#### [What you have to do]
Restate, exactly and without pictures, the lines from the start of the listing below through the line holding "def on_ceil(px, py, off=0.0): return".

#### [Data provided]
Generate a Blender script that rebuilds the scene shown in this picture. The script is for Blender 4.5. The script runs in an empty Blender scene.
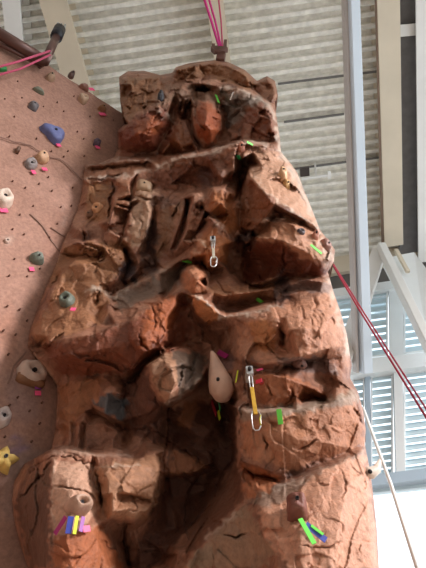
import bpy, bmesh, math, random
import numpy as np
from mathutils import Vector, noise, Matrix
from mathutils.geometry import delaunay_2d_cdt
random.seed(7)
C = bpy.context.scene.collection
S2 = math.sqrt(0.5)
F = 500.0
D = 2.5                      # mean distance of the rock face from the camera (metres); camera at the origin, floor at -1.5
FLOOR = -1.5

# ------------------------------------------------------------------ survey helpers: a sight line from the camera
def ray(px, py):
    u = (px-213.0)/F; v = (284.0-py)/F
    return Vector((u, S2*(1-v), S2*(1+v)))
def on_y(px, py, y):
    r = ray(px, py); return r*(y/r.y)
def on_plane(px, py, p, n):
    r = ray(px, py); return r*(p.dot(n)/r.dot(n))
WL_P = Vector((-1.0, 2.5, 0)); WL_N = Vector((0.6, -0.8, 0.0))      # left climbing wall
def on_left(px, py, off=0.0):
    return on_plane(px, py, WL_P+WL_N*off, WL_N)
CDIR = Vector((0.990, -0.140, 0)).normalized()
ADIR = Vector((208, 1095, -388)).normalized()
CE_P = Vector((2.86, 6.0, 6.87)); CE_N = CDIR.cross(ADIR).normalized()
if CE_N.z > 0: CE_N = -CE_N                                        # faces down
WW_N = Vector((-0.140, -0.990, 0)).normalized(); WW_P = Vector((2.86, 6.08, 0))
def on_win(px, py, off=0.0): return on_plane(px, py, WW_P+WW_N*off, WW_N)
def on_ceil(px, py, off=0.0): return on_plane(px, py, CE_P+CE_N*off, CE_N)

# ------------------------------------------------------------------ materials
def srgb(c):
    return tuple(((x/255)/12.92 if x/255 <= .04045 else ((x/255+.055)/1.055)**2.4) for x in c)
MATS = {}
def mat(name, col, rough=.6, metal=0., var=.12, scale=9., bump=.15, bscale=60., spec=.5):
    if name in MATS: return MATS[name]
    m = bpy.data.materials.new(name); m.use_nodes = True
    nt = m.node_tree; b = nt.nodes['Principled BSDF']
    c = srgb(col)
    tc = nt.nodes.new('ShaderNodeTexCoord'); n = nt.nodes.new('ShaderNodeTexNoise')
    n.inputs['Scale'].default_value = scale; n.inputs['Detail'].default_value = 6
    nt.links.new(tc.outputs['Object'], n.inputs['Vector'])
    r = nt.nodes.new('ShaderNodeValToRGB')
    r.color_ramp.elements[0].position = .3; r.color_ramp.elements[1].position = .7
    r.color_ramp.elements[0].color = tuple(x*(1-var) for x in c)+(1,)
    r.color_ramp.elements[1].color = tuple(min(1, x*(1+var)) for x in c)+(1,)
    nt.links.new(n.outputs['Fac'], r.inputs['Fac']); nt.links.new(r.outputs['Color'], b.inputs['Base Color'])
    b.inputs['Roughness'].default_value = rough; b.inputs['Metallic'].default_value = metal
    b.inputs['Specular IOR Level'].default_value = spec
    if bump:
        n2 = nt.nodes.new('ShaderNodeTexNoise'); n2.inputs['Scale'].default_value = bscale
        nt.links.new(tc.outputs['Object'], n2.inputs['Vector'])
        bp = nt.nodes.new('ShaderNodeBump'); bp.inputs['Strength'].default_value = bump; bp.inputs['Distance'].default_value = .01
        nt.links.new(n2.outputs['Fac'], bp.inputs['Height']); nt.links.new(bp.outputs['Normal'], b.inputs['Normal'])
    MATS[name] = m
    return m

def painted_rock(name, tint_attr, base, dark, light, rough=.62, scale=5.0, bump=.6, bdist=.025):
    m = bpy.data.materials.new(name); m.use_nodes = True
    nt = m.node_tree; N = nt.nodes; L = nt.links; b = N['Principled BSDF']
    tc = N.new('ShaderNodeTexCoord')
    def nz(s, det=8, dist=0., rgh=.6):
        n = N.new('ShaderNodeTexNoise'); n.inputs['Scale'].default_value = s; n.inputs['Detail'].default_value = det
        n.inputs['Distortion'].default_value = dist; n.inputs['Roughness'].default_value = rgh
        L.new(tc.outputs['Object'], n.inputs['Vector']); return n
    n1 = nz(scale, 8, .6); r = N.new('ShaderNodeValToRGB'); e = r.color_ramp.elements
    e[0].position = .32; e[0].color = srgb(dark)+(1,)
    e[1].position = .70; e[1].color = srgb(light)+(1,)
    k = r.color_ramp.elements.new(.5); k.color = srgb(base)+(1,)
    L.new(n1.outputs['Fac'], r.inputs['Fac'])
    col = r.outputs['Color']
    if tint_attr:
        at = N.new('ShaderNodeAttribute'); at.attribute_name = 'paint'
        mx = N.new('ShaderNodeMix'); mx.data_type = 'RGBA'; mx.blend_type = 'MIX'
        L.new(at.outputs['Alpha'], mx.inputs[0]); L.new(col, mx.inputs[6]); L.new(at.outputs['Color'], mx.inputs[7])
        col = mx.outputs[2]
    n3 = nz(38, 6, 0, .7); r3 = N.new('ShaderNodeMapRange')
    r3.inputs[1].default_value = .3; r3.inputs[2].default_value = .7; r3.inputs[3].default_value = .72; r3.inputs[4].default_value = 1.2
    L.new(n3.outputs['Fac'], r3.inputs[0])
    mm = N.new('ShaderNodeMix'); mm.data_type = 'RGBA'; mm.blend_type = 'MULTIPLY'; mm.inputs[0].default_value = 1
    L.new(col, mm.inputs[6]); L.new(r3.outputs[0], mm.inputs[7])
    L.new(mm.outputs[2], b.inputs['Base Color'])
    b.inputs['Roughness'].default_value = rough; b.inputs['Specular IOR Level'].default_value = .35
    nb = nz(26, 10, .3, .65)
    bp = N.new('ShaderNodeBump'); bp.inputs['Strength'].default_value = bump; bp.inputs['Distance'].default_value = bdist
    L.new(nb.outputs['Fac'], bp.inputs['Height']); L.new(bp.outputs['Normal'], b.inputs['Normal'])
    return m

# ------------------------------------------------------------------ object helpers
def link_mesh(name, verts, faces, m, parent=None, smooth=False):
    me = bpy.data.meshes.new(name); me.from_pydata([tuple(v) for v in verts], [], faces); me.update()
    if m: me.materials.append(m)
    if smooth:
        for p in me.polygons: p.use_smooth = True
    o = bpy.data.objects.new(name, me); C.objects.link(o)
    if parent: o.parent = parent; o.matrix_parent_inverse = parent.matrix_world.inverted()
    return o
def from_bm(name, bm, m, parent=None, smooth=False):
    me = bpy.data.meshes.new(name); bm.to_mesh(me); bm.free()
    if m: me.materials.append(m)
    if smooth:
        for p in me.polygons: p.use_smooth = True
    o = bpy.data.objects.new(name, me); C.objects.link(o)
    if parent: o.parent = parent
    return o
def tag(o, label=None, cat=None, group=None, kind=None):
    if label: o['label'] = label
    if cat: o['category'] = cat
    if group: o['group'] = group
    if kind: o['kind'] = kind
    return o
def empty(name, mtx, label, cat, group=None):
    o = bpy.data.objects.new(name, None); C.objects.link(o); o.matrix_world = mtx; o.empty_display_size = .05
    return tag(o, label, cat, group)
def frame(p, z, x=None):
    """matrix at p with local z along z"""
    z = Vector(z).normalized(); x = Vector(x) if x is not None else Vector((0, 0, 1))
    y = z.cross(x)
    if y.length < 1e-4: y = z.cross(Vector((1, 0, 0)))
    y.normalize(); x = y.cross(z)
    return Matrix(((x.x, y.x, z.x, p.x), (x.y, y.y, z.y, p.y), (x.z, y.z, z.z, p.z), (0, 0, 0, 1)))
def tube_geo(pts, rad, seg=8, verts=None, faces=None, closed=False):
    verts = [] if verts is None else verts; faces = [] if faces is None else faces
    n = len(pts); base = len(verts); prev = None
    for i, p in enumerate(pts):
        if closed: t = pts[(i+1) % n]-pts[(i-1) % n]
        else: t = pts[min(i+1, n-1)]-pts[max(i-1, 0)]
        t.normalize()
        if prev is None:
            a = t.cross(Vector((.3, .2, 1))); a.normalize()
        else:
            a = prev-t*prev.dot(t); a.normalize()
        prev = a.copy(); b = t.cross(a)
        rr = rad[i] if isinstance(rad, (list, tuple)) else rad
        for k in range(seg):
            th = 2*math.pi*k/seg; verts.append(p+a*(rr*math.cos(th))+b*(rr*math.sin(th)))
    for i in range(n if closed else n-1):
        j = (i+1) % n
        for k in range(seg):
            k2 = (k+1) % seg
            faces.append((base+i*seg+k, base+i*seg+k2, base+j*seg+k2, base+j*seg+k))
    if not closed:
        faces.append(tuple(base+k for k in range(seg))[::-1]); faces.append(tuple(base+(n-1)*seg+k for k in range(seg)))
    return verts, faces
def tube(name, pts, rad, m, parent=None, seg=8, closed=False):
    v, f = tube_geo([Vector(p) for p in pts], rad, seg, closed=closed)
    if parent:
        inv = parent.matrix_world.inverted(); v = [inv @ x for x in v]
    me = bpy.data.meshes.new(name); me.from_pydata([tuple(x) for x in v], [], f); me.update(); me.materials.append(m)
    for p in me.polygons: p.use_smooth = True
    o = bpy.data.objects.new(name, me); C.objects.link(o)
    if parent: o.parent = parent
    return o
def prism_between(p0, p1, side, up, prof, verts, faces):
    """sweep a closed 2-D profile (list of (s,u)) from p0 to p1"""
    b = len(verts); n = len(prof)
    for p in (p0, p1):
        for s, u in prof: verts.append(p+side*s+up*u)
    for k in range(n):
        k2 = (k+1) % n; faces.append((b+k, b+k2, b+n+k2, b+n+k))
    faces.append(tuple(b+k for k in range(n))[::-1]); faces.append(tuple(b+n+k for k in range(n)))
def bar(name, p0, p1, w, h, m, up=None, parent=None):
    p0 = Vector(p0); p1 = Vector(p1); t = (p1-p0).normalized(); up = Vector(up) if up is not None else Vector((0, 0, 1))
    side = t.cross(up).normalized(); up = side.cross(t)
    v = []; f = []; c = min(w, h)*.08
    prof = [(-w/2+c, -h/2), (w/2-c, -h/2), (w/2, -h/2+c), (w/2, h/2-c), (w/2-c, h/2), (-w/2+c, h/2), (-w/2, h/2-c), (-w/2, -h/2+c)]
    prism_between(p0, p1, side, up, prof, v, f)
    if parent:
        inv = parent.matrix_world.inverted(); v = [inv @ x for x in v]
    o = link_mesh(name, v, f, m)
    if parent: o.parent = parent
    return o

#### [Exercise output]
Generate a Blender script that rebuilds the scene shown in this picture. The script is for Blender 4.5. The script runs in an empty Blender scene.
import bpy, bmesh, math, random
import numpy as np
from mathutils import Vector, noise, Matrix
from mathutils.geometry import delaunay_2d_cdt
random.seed(7)
C = bpy.context.scene.collection
S2 = math.sqrt(0.5)
F = 500.0
D = 2.5                      # mean distance of the rock face from the camera (metres); camera at the origin, floor at -1.5
FLOOR = -1.5

# ------------------------------------------------------------------ survey helpers: a sight line from the camera
def ray(px, py):
    u = (px-213.0)/F; v = (284.0-py)/F
    return Vector((u, S2*(1-v), S2*(1+v)))
def on_y(px, py, y):
    r = ray(px, py); return r*(y/r.y)
def on_plane(px, py, p, n):
    r = ray(px, py); return r*(p.dot(n)/r.dot(n))
WL_P = Vector((-1.0, 2.5, 0)); WL_N = Vector((0.6, -0.8, 0.0))      # left climbing wall
def on_left(px, py, off=0.0):
    return on_plane(px, py, WL_P+WL_N*off, WL_N)
CDIR = Vector((0.990, -0.140, 0)).normalized()
ADIR = Vector((208, 1095, -388)).normalized()
CE_P = Vector((2.86, 6.0, 6.87)); CE_N = CDIR.cross(ADIR).normalized()
if CE_N.z > 0: CE_N = -CE_N                                        # faces down
WW_N = Vector((-0.140, -0.990, 0)).normalized(); WW_P = Vector((2.86, 6.08, 0))
def on_win(px, py, off=0.0): return on_plane(px, py, WW_P+WW_N*off, WW_N)
def on_ceil(px, py, off=0.0): return on_plane(px, py, CE_P+CE_N*off, CE_N)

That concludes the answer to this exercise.